WHAT THE TASK ASKS: In the material below, please retype the lines from the very first through the one with "from math import", exactly and without pictures.

DATA LINES:
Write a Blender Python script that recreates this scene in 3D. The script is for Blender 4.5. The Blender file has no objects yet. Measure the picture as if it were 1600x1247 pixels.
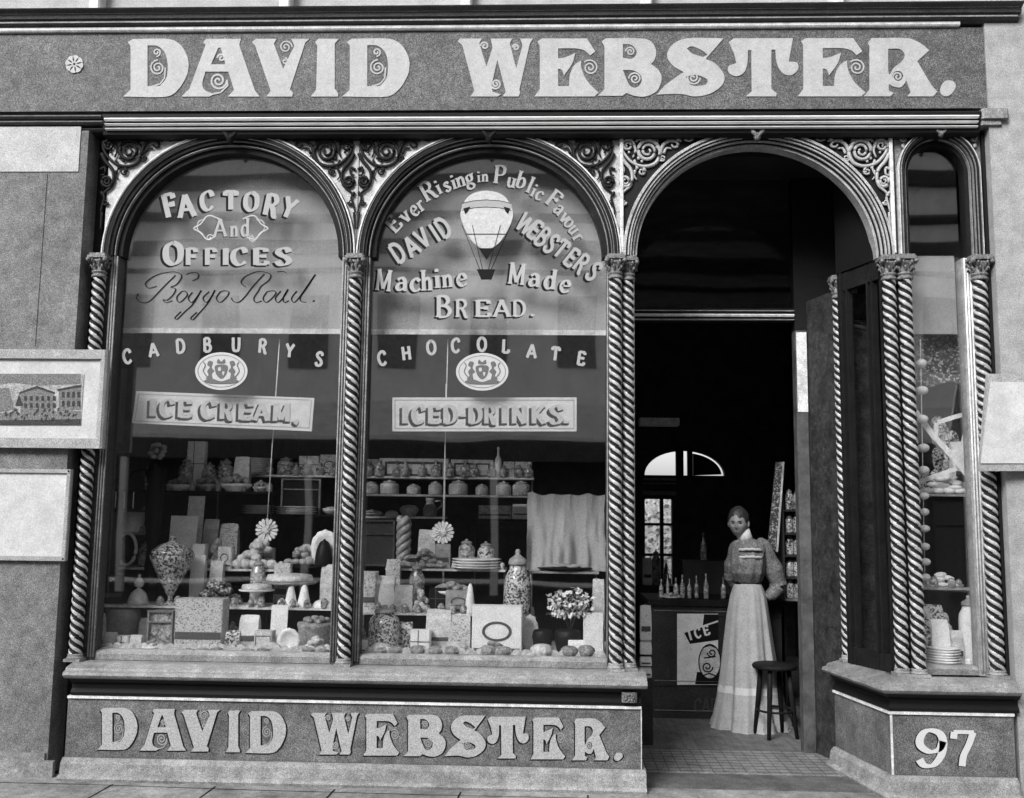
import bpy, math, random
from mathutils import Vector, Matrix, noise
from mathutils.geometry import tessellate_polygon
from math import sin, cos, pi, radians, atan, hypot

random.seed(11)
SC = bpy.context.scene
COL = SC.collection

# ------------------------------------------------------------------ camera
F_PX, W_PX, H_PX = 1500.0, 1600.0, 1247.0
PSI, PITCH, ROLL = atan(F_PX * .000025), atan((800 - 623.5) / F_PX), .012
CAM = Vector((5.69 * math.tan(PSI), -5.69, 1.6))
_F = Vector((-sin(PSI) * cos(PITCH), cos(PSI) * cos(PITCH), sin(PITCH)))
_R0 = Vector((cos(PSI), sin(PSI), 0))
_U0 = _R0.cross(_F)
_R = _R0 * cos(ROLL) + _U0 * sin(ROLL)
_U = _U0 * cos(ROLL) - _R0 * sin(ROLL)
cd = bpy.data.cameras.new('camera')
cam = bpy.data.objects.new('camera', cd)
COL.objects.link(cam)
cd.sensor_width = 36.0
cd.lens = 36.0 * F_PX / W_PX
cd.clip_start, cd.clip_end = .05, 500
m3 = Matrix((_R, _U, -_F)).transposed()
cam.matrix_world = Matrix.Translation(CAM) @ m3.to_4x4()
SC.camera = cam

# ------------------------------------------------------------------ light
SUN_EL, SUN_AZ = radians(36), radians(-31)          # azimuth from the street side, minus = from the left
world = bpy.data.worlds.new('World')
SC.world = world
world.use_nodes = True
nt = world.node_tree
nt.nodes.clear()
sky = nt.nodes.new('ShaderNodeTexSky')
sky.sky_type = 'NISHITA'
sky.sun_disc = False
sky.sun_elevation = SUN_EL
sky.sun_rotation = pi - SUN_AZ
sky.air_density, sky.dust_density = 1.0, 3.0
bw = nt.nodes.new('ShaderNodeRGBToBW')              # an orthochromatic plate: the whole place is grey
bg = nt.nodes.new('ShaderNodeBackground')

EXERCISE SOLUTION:
Write a Blender Python script that recreates this scene in 3D. The script is for Blender 4.5. The Blender file has no objects yet. Measure the picture as if it were 1600x1247 pixels.
import bpy, math, random
from mathutils import Vector, Matrix, noise
from mathutils.geometry import tessellate_polygon
from math import sin, cos, pi, radians, atan, hypot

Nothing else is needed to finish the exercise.